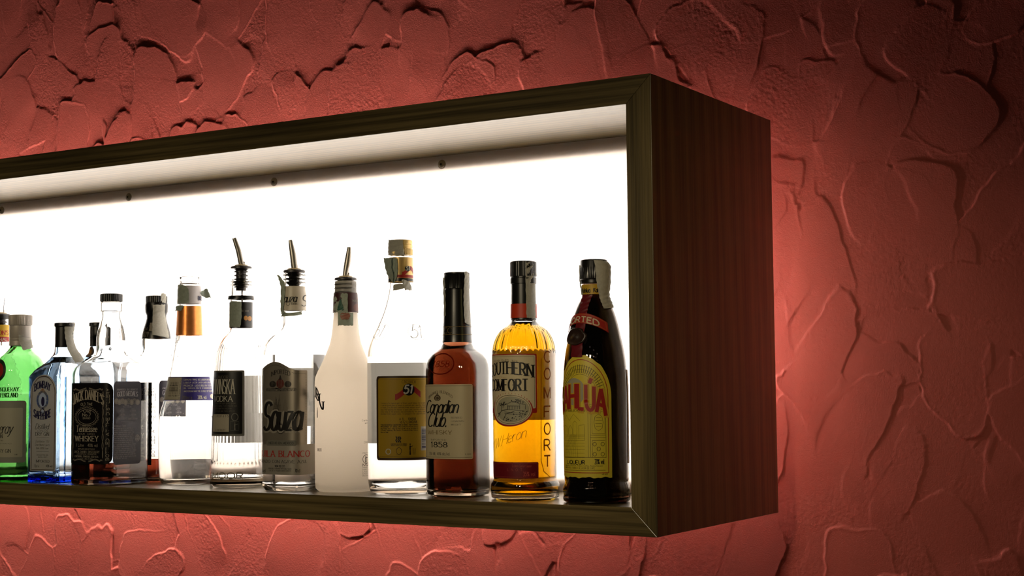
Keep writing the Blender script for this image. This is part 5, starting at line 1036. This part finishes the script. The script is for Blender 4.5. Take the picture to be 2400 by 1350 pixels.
def bottle(key,name,label,cat,group,gm,lm,mod=None,wall=.0024,bottom=.007,n=96,opaque=False):
    d=DATA[key];f=Form(d['prof'],tuple(d['sec']));root=thing(name,label,cat,tuple(d['loc']),group)
    top=d['prof'][-1][0]
    # dense heights
    hs=[];pr=d['prof']
    for a,b in zip(pr,pr[1:]):
        k=max(1,int(math.hypot(b[0]-a[0],b[1]-a[1])/.0022)) if mod else max(1,int(math.hypot(b[0]-a[0],b[1]-a[1])/.0045))
        if mod: k=min(k,110)
        hs+=[a[0]+(b[0]-a[0])*i/k for i in range(k)]
    hs.append(top)
    def R(ph,h,t=0):
        r=f.r(ph,h)-t
        if mod and t==0: r-=mod(ph,h,d)
        return max(.0015,r)
    vs=[];fs=[];rings=[]
    def ring(h,t,sc=1,dz=0):
        b=len(vs)
        for i in range(n):
            ph=2*math.pi*i/n;q=R(ph,h,t)*sc;vs.append((q*math.sin(ph),-q*math.cos(ph),h+dz))
        rings.append(b)
    ring(0,0,.55,.0028);ring(0,0,.85,.0008);ring(0,0,.96,.0)
    for h in hs: ring(h,0)
    ring(top,wall*.5,1,.0006)
    ih=[h for h in hs if h>bottom][::-1]
    for h in ih: ring(h,wall)
    ring(bottom,wall+.002,1,.0);ring(bottom,wall+.008,1,-.0012);ring(bottom,wall,.45,-.0005)
    for a,b in zip(rings,rings[1:]):
        for i in range(n): k=(i+1)%n;fs.append((a+i,a+k,b+k,b+i))
    vs.append((0,0,.0034));vs.append((0,0,bottom))
    a,b=len(vs)-2,len(vs)-1
    for i in range(n):
        k=(i+1)%n;fs.append((a,rings[0]+k,rings[0]+i));fs.append((b,rings[-1]+i,rings[-1]+k))
    mb=MB();mb.add(vs,fs,gm);mb.build('glass_body',root,angle=38)
    if lm and 'level' in d:
        lv=d['level'];rows=[(bottom-.0002,)];mb=MB();vs=[];fs=[];o=.00025
        LH=[bottom-.0012]+[h for h in hs if bottom<h<lv-.002]+[lv-.0008,lv]
        for j,h in enumerate(LH):
            t=wall-o+(.0075 if j==0 else 0)+(.0 if j<len(LH)-1 else -.0)
            for i in range(n):
                ph=2*math.pi*i/n;q=R(ph,max(h,.001),t);vs.append((q*math.sin(ph),-q*math.cos(ph),h))
        for j in range(len(LH)-1):
            for i in range(n): k=(i+1)%n;fs.append((j*n+i,j*n+k,(j+1)*n+k,(j+1)*n+i))
        vs.append((0,0,LH[0]));vs.append((0,0,lv))
        for i in range(n):
            k=(i+1)%n;fs.append((len(vs)-2,k,i));fs.append((len(vs)-1,(len(LH)-1)*n+i,(len(LH)-1)*n+k))
        mb.add(vs,fs,lm);mb.build('liquid',root,angle=38)
    # labels, lettering, strips
    cur=None;sk=None;rb=None;idx=0
    def flush():
        if cur is None: return
        q=MB()
        if sk.mb.v: q.v=sk.mb.v;q.f=sk.mb.f;q.m=sk.mb.m;q.mats=sk.mb.mats
        for r_ in rb:
            for mi,mm in enumerate(r_.mats):
                q.add(r_.v,r_.f,mm)
        if q.v: q.build(cur[0],root,label=cur[1])
    for it in d['items']:
        if it[0]=='part':
            flush();cur=(it[1],it[2]);sk=Skin(f);rb=[]
        elif it[0]=='ribbon': idx+=1;rb.append(ribbon(it[2],MT[it[1]],'strip',root,seed=idx+len(key)))
        else: sk.item(it)
    flush()
    root['tmp']=0;del root['tmp']
    return root,f,d
def rib(n,amp): return lambda ph,z,r,j: r+amp*math.cos(n*ph)
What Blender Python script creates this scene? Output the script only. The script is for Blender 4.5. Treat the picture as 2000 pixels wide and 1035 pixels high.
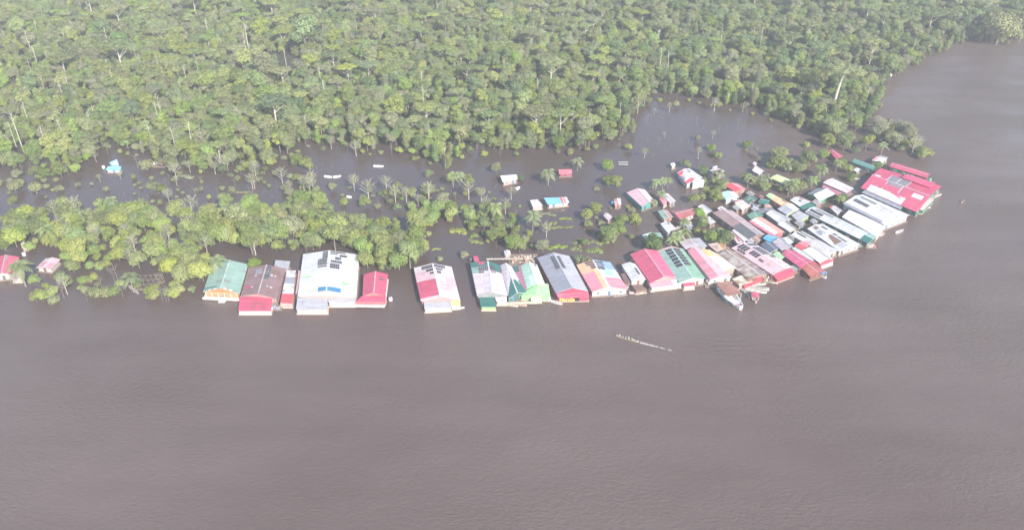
import bpy, math, random
import numpy as np
from mathutils import Vector, Matrix
for o in list(bpy.data.objects): bpy.data.objects.remove(o)
sc = bpy.context.scene
COL = sc.collection
# ------------------------------------------------------------ camera, world, sun
CH, PITCH, F = 150.0, math.radians(32), 1550.0
cd = bpy.data.cameras.new('camera'); cam = bpy.data.objects.new('camera', cd); COL.objects.link(cam)
cam.location = (0, 0, CH); cam.rotation_euler = (math.radians(90) - PITCH, 0, 0)
cd.sensor_width = 36; cd.lens = 36 * F / 2000; cd.clip_end = 20000; cd.clip_start = 1
sc.camera = cam
SUN_EL, SUN_AZ = math.radians(33), math.radians(151)      # azimuth clockwise from +Y
w = bpy.data.worlds.new('World'); sc.world = w; w.use_nodes = True
nt = w.node_tree; sky = nt.nodes.new('ShaderNodeTexSky'); sky.sky_type = 'NISHITA'; sky.sun_disc = False
sky.sun_elevation = SUN_EL; sky.sun_rotation = SUN_AZ; sky.dust_density = 0.7; sky.ozone_density = 2.0
bg = nt.nodes['Background']; nt.links.new(sky.outputs[0], bg.inputs[0]); bg.inputs[1].default_value = 0.15
sd = bpy.data.lights.new('sun', 'SUN'); sd.energy = 5.0; sd.angle = math.radians(0.5); sd.color = (1, 0.95, 0.87)
so = bpy.data.objects.new('sun', sd); COL.objects.link(so)
sdir = Vector((math.sin(SUN_AZ) * math.cos(SUN_EL), math.cos(SUN_AZ) * math.cos(SUN_EL), math.sin(SUN_EL)))
so.rotation_euler = sdir.to_track_quat('Z', 'Y').to_euler(); so.location = (0, -50, 300)
sc.view_settings.view_transform = 'Standard'; sc.view_settings.look = 'None'
sc.view_settings.exposure = 0.82; sc.view_settings.gamma = 1
sc.cycles.volume_bounces = 0; sc.cycles.max_bounces = 6; sc.cycles.transparent_max_bounces = 8

FW = Vector((0, math.cos(PITCH), -math.sin(PITCH))); UP = Vector((0, math.sin(PITCH), math.cos(PITCH)))
def G(px, py, z=0.0):
    "ground point (at height z) seen at photo pixel px, py"
    d = FW + Vector(((px - 1000) / F, 0, 0)) + UP * (-(py - 517.5) / F)
    t = (z - CH) / d.z
    return Vector((0, 0, CH)) + d * t
rnd = random.Random(7)

# ------------------------------------------------------------ materials
def newmat(name):
    m = bpy.data.materials.new(name); m.use_nodes = True
    n = m.node_tree.nodes; return m, n, m.node_tree.links, n['Principled BSDF']
def node(n, typ, **kw):
    x = n.new(typ)
    for k, v in kw.items(): setattr(x, k, v)
    return x
def math_(n, l, op, a, b=None, c=None):
    x = n.new('ShaderNodeMath'); x.operation = op
    for i, v in enumerate((a, b, c)):
        if v is None: continue
        if isinstance(v, (int, float)): x.inputs[i].default_value = v
        else: l.new(v, x.inputs[i])
    return x.outputs[0]
def mixc(n, l, f, a, b, mode='MIX'):
    x = n.new('ShaderNodeMix'); x.data_type = 'RGBA'; x.blend_type = mode
    for s, v in ((0, f), (6, a), (7, b)):
        if isinstance(v, (int, float)): x.inputs[s].default_value = v
        elif isinstance(v, tuple): x.inputs[s].default_value = (*v[:3], 1)
        else: l.new(v, x.inputs[s])
    return x.outputs[2]
_m = {}
def metal(col, rust=0.12):
    key = ('metal', tuple(round(c, 3) for c in col), rust)
    if key in _m: return _m[key]
    m, n, l, b = newmat('roof_sheet')
    uv = node(n, 'ShaderNodeUVMap'); sep = node(n, 'ShaderNodeSeparateXYZ'); l.new(uv.outputs[0], sep.inputs[0])
    U, V = sep.outputs[0], sep.outputs[1]
    idx = math_(n, l, 'FLOOR', math_(n, l, 'DIVIDE', U, 0.9))
    idv = math_(n, l, 'FLOOR', math_(n, l, 'DIVIDE', V, 3.1))
    cb = node(n, 'ShaderNodeCombineXYZ'); l.new(idx, cb.inputs[0]); l.new(idv, cb.inputs[1])
    wn = node(n, 'ShaderNodeTexWhiteNoise', noise_dimensions='3D'); l.new(cb.outputs[0], wn.inputs[0])
    oi = node(n, 'ShaderNodeObjectInfo'); l.new(oi.outputs['Random'], cb.inputs[2])
    c2 = node(n, 'ShaderNodeCombineXYZ')
    l.new(math_(n, l, 'MULTIPLY', U, 1.3), c2.inputs[0]); l.new(math_(n, l, 'MULTIPLY', V, 0.22), c2.inputs[1]); l.new(math_(n, l, 'MULTIPLY', oi.outputs['Random'], 40), c2.inputs[2])
    st = node(n, 'ShaderNodeTexNoise'); st.inputs['Scale'].default_value = 1.0; st.inputs['Detail'].default_value = 4; l.new(c2.outputs[0], st.inputs['Vector'])
    c3 = node(n, 'ShaderNodeCombineXYZ'); l.new(U, c3.inputs[0]); l.new(V, c3.inputs[1]); l.new(math_(n, l, 'MULTIPLY', oi.outputs['Random'], 77), c3.inputs[2])
    bl = node(n, 'ShaderNodeTexNoise'); bl.inputs['Scale'].default_value = 0.35; bl.inputs['Detail'].default_value = 5; l.new(c3.outputs[0], bl.inputs['Vector'])
    # value variation
    v1 = math_(n, l, 'MULTIPLY_ADD', wn.outputs[0], 0.16, 0.90)
    v2 = math_(n, l, 'MULTIPLY_ADD', st.outputs[0], 0.55, 0.72)
    vv = math_(n, l, 'MULTIPLY', v1, v2)
    seam = math_(n, l, 'LESS_THAN', math_(n, l, 'MODULO', math_(n, l, 'ADD', V, 100), 3.1), 0.14)
    vv = math_(n, l, 'MULTIPLY', vv, math_(n, l, 'MULTIPLY_ADD', seam, -0.13, 1.0))
    sm2 = math_(n, l, 'LESS_THAN', math_(n, l, 'MODULO', math_(n, l, 'ADD', U, 90), 0.9), 0.1)
    vv = math_(n, l, 'MULTIPLY', vv, math_(n, l, 'MULTIPLY_ADD', sm2, -0.1, 1.0))
    base = mixc(n, l, 1.0, tuple(col), vv, 'MULTIPLY')
    cm = node(n, 'ShaderNodeCombineColor')
    for i in range(3): l.new(vv, cm.inputs[i])
    base = mixc(n, l, 1.0, tuple(col), cm.outputs[0], 'MULTIPLY')
    rm = node(n, 'ShaderNodeMapRange'); l.new(math_(n, l, 'ADD', bl.outputs[0], math_(n, l, 'MULTIPLY', st.outputs[0], 0.4)), rm.inputs[0])
    rm.inputs[1].default_value = 0.79 - rust * 0.42; rm.inputs[2].default_value = 0.99 - rust * 0.36
    rf = math_(n, l, 'MULTIPLY', rm.outputs[0], min(0.85, 0.42 + rust))
    base = mixc(n, l, rf, base, (0.20, 0.105, 0.065))
    l.new(base, b.inputs['Base Color']); b.inputs['Roughness'].default_value = 0.48
    bp = node(n, 'ShaderNodeBump'); bp.inputs['Strength'].default_value = 0.35; bp.inputs['Distance'].default_value = 0.06
    sn = math_(n, l, 'SINE', math_(n, l, 'MULTIPLY', U, 6.2832 / 0.45)); l.new(math_(n, l, 'ADD', sn, math_(n, l, 'MULTIPLY', bl.outputs[0], 3)), bp.inputs['Height'])
    l.new(bp.outputs[0], b.inputs['Normal'])
    _m[key] = m; return m
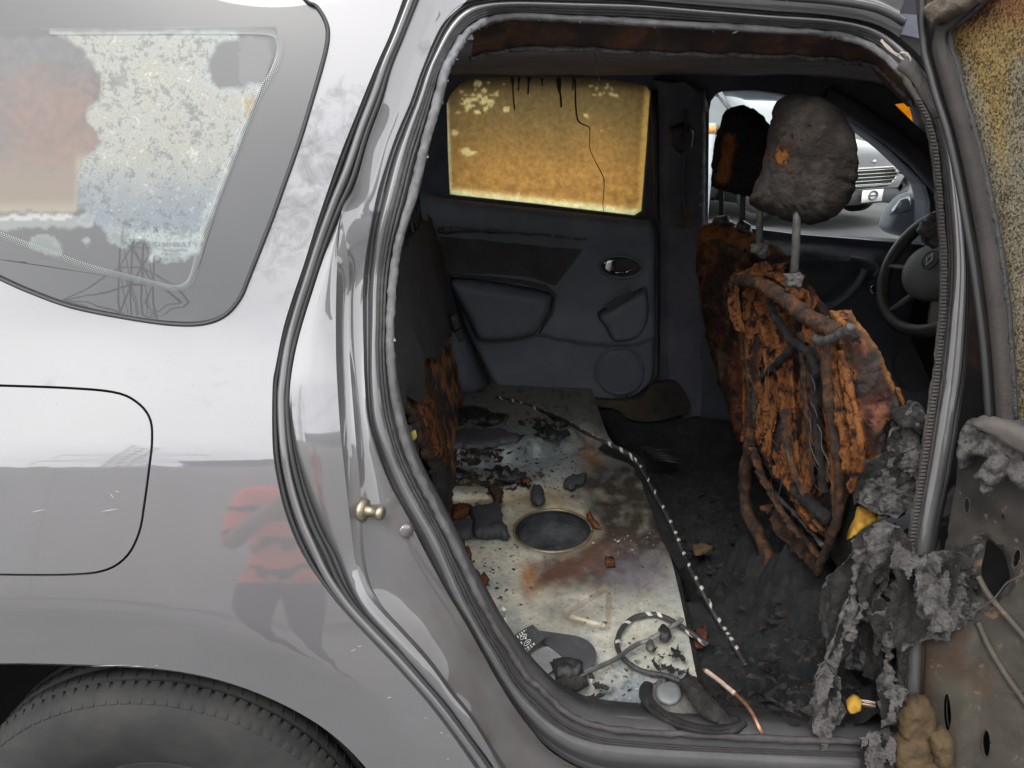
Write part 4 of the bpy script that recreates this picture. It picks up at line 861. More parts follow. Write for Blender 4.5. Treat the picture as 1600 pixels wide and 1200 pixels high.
# stained far rear window
SPOTS = []
for i in range(60):
    x = rnd.gauss(752, 25); y = rnd.gauss(150, 13) - (x - 752) * .12
    if 706 < x < 800 and 124 < y < 182: SPOTS.append((x, y, rnd.uniform(2.0, 5.5), rnd.uniform(.6, .9)))
for i in range(18): SPOTS.append((rnd.uniform(915, 965), rnd.uniform(131, 150), rnd.uniform(1.2, 3), .8))
SPOTS += [(711, 208, 6.5, .7), (728, 236, 9, .62), (734, 240, 7, .6), (743, 238, 2.2, 1), (916, 181, 4, .8), (941, 205, 1.8, 1), (809, 305, 2, 2)]
def gcol(v):
    x, y = proj(v); sp_ = 0
    for (a, b, r, q) in SPOTS:
        if abs(x - a) < r + 2 and abs(y - b) < r + 2: sp_ = max(sp_, sm(1.1, .75, math.hypot((x - a) / r, (y - b) / (r * q)) + .5 * nz((x * .16 + a, y * .16 + b, 0))))
    n = fb((x, y, 0), .02); n2 = fb((x, y, 0), .09)
    c = lp((.180, .150, .092), (.285, .208, .108), sm(150, 290, y + 18 * n)); c = c * (1 + .22 * n2 * sm(220, 300, y))
    yb = 305 + (x - 702) * .11
    c = lp(c, (.48, .43, .30), sm(17, 3, yb - y + 4 * n2) ); c = lp(c, (.48, .43, .31), .9 * sm(6, 1, x - (697 + (y - 160) * .04)))
    c = lp(c, (.50, .40, .2), .6 * sm(12, 2, (1014 - (y - 150) * .06) - x))
    c = c * (.6 + .4 * sm(122, 150, y)) * 2.3; c = Vector([min(.93, q) for q in c]); return lp(c, (.93, .85, .55), sp_ * .85)
fw = sheet('far_rear_window', GL, 'Y', YF + .045, STAIN, CAR, step=3.1, solid=.004, col=gcol, label='brown smoke-stained glass in the far rear door')
for P, r in (([(800, 118), (801, 130), (802, 150), (804, 172)], .0042), ([(827, 120), (826, 130), (825, 148)], .005), ([(873, 121), (874, 140), (876, 152), (877, 168)], .006), ([(811, 120), (810, 142)], .004), ([(847, 122), (847, 135)], .004), ([(896, 122), (895, 141)], .004),
             ([(899, 124), (899, 150), (901, 180), (906, 192), (918, 197), (922, 205), (921, 230), (930, 252), (942, 275), (944, 290), (942, 320), (944, 332)], .0022)):
    q = [at_y(p.x, p.y, YF + .038) for p in crv([Vector((a, b, 0)) for a, b in P], 24)]
    tube('tar_drip', q, lambda t, r=r: r * (1.1 - .75 * t) * (1 + .25 * math.sin(t * 9)), CHARP, fw, seg=6)
tube('window_channel', [at_y(a, b, YF + .03) for a, b in [(1024, 140), (1020, 230), (1010, 335)]], .012, SOOT, fw)

# ---------------- far middle pillar, front door
pil = sheet('far_middle_pillar', [(1020, 125), (1065, 128), (1100, 140), (1108, 175), (1105, 350), (1098, 420), (1100, 560), (1090, 660), (1030, 640), (1030, 560), (1030, 400), (1024, 250)], 'Y', YF - .01, mat_ramp('sooty_pillar_trim', [(.3, (.05, .053, .066)), (.6, (.08, .083, .10)), (.8, (.14, .132, .125))], scale=7, rough=.7, bump=.4, bscale=90, spec=.3), CAR, step=9, solid=.02, disp=lambda x, y: .04 * sm(0, 16, x - 1026) * sm(0, 12, 1104 - x), amp=.002)
tube('belt_strap', [at_y(a, b, YF - .07) for a, b in [(1072, 170), (1068, 230), (1066, 300), (1070, 345)]], .02, SOOT, pil, flat=.15, seg=8)
inflate('belt_anchor', [(1046, 200), (1070, 190), (1084, 205), (1082, 232), (1062, 240), (1046, 226)], 'Y', YF - .07, CHARP, pil, step=4, front=.02, back=.01, R=8, amp=.006, ns=50)
sheet('trim_scrap', [(1058, 330), (1078, 320), (1082, 355), (1060, 358)], 'Y', YF - .055, VC, pil, step=5, solid=.006, amp=.004, ns=40, col=lambda v: (.12, .085, .05))
FD = [(1085, 352), (1170, 357), (1250, 367), (1421, 381), (1560, 392), (1560, 770), (1085, 770)]
fd = sheet('front_door_trim', FD, 'Y', YF, mat_ramp('front_door_plastic', [(.3, (.03, .034, .041)), (.6, (.046, .051, .060)), (.8, (.075, .08, .088))], scale=6, rough=.5, bump=.15, bscale=300, spec=.4), CAR, step=10, solid=.02, disp=lambda x, y: .07 * sm(4, 34, y - (352 + (x - 1085) * .085)) - .03 * sm(26, 60, y - (352 + (x - 1085) * .085)), label='dark inner panel of the far front door')
tube('belt_moulding', [at_y(a, b, YF + .012) for a, b in [(1104, 352), (1170, 359), (1250, 369), (1340, 376), (1425, 384)]], .007, mat_plain('grey_moulding', (.20, .21, .22), rough=.3, metal=.6), fd)
tube('pull_handle', [at_y(a, b, YF - .08) for a, b in [(1290, 481), (1305, 474), (1322, 462), (1338, 445), (1348, 428), (1351, 420)]], .012, TRIM, fd)
tube('trim_edge', [at_y(a, b, YF - .06) for a, b in [(1330, 402), (1352, 406), (1368, 412), (1372, 420), (1366, 432)]], .006, TRIM, fd)
hr = [(1374 + 14 * math.cos(a), 452 + 9 * math.sin(a)) for a in [k * math.pi / 10 for k in range(21)]]
tube('handle_ring', [at_y(a, b, YF - .07) for a, b in hr], .004, CHROME, fd)
inflate('door_handle', [(1364, 459), (1376, 460), (1386, 456), (1388, 461), (1372, 464)], 'Y', YF - .075, CHROME, fd, step=3, front=.006, back=.003, R=4, amp=0)
inflate('speaker_grille', [(1428 + 38 * math.cos(a), 572 + 42 * math.sin(a)) for a in [k * math.pi / 16 for k in range(32)]], 'Y', YF - .035, TRIM2, fd, step=7, front=.012, back=0, R=8, amp=0)
sheet('front_side_glass', pxoff([tuple(p) for p in FDW], 3), 'Y', YF + .05, CLEAR, fd, step=14, solid=0)
# windscreen pillar and door mirror
ap = tube('windscreen_pillar', [at_y(a, b, YF + .0) for a, b in [(1290, 150), (1340, 178), (1390, 212), (1430, 245), (1470, 290), (1500, 340)]], .035, SOOT, CAR, flat=.8, nzamp=.003)
mir = inflate('door_mirror', [(1446, 299), (1425, 299), (1405, 304), (1388, 319), (1378, 338), (1374, 352), (1382, 362), (1405, 369), (1430, 373), (1448, 372), (1455, 335)], 'Y', YF + .20, TRIM, CAR, step=4, front=.05, back=.03, R=12, amp=0, smooth_outline=60)
inflate('mirror_glass', [(1420, 306), (1406, 311), (1394, 326), (1389, 338), (1400, 334), (1422, 330), (1426, 318)], 'Y', YF + .148, mat_plain('mirror', (.3, .33, .36), rough=.1, metal=.7), mir, step=5, front=.004, back=.002, R=6, amp=0)

sheet('windscreen_corner', [(1392, 158), (1450, 154), (1460, 222), (1425, 198)], 'Y', YF + .14, STAIN, ap, step=8, solid=.004, col=lambda v: (.75, .42, .07))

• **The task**
Search the entries for the word "scene" and copy every line that has it.

• **Answer for the task**
What Blender Python script creates this scene? Output the script only. The script is for Blender 4.5. Treat the picture as 2000 pixels wide and 1035 pixels high.
sc = bpy.context.scene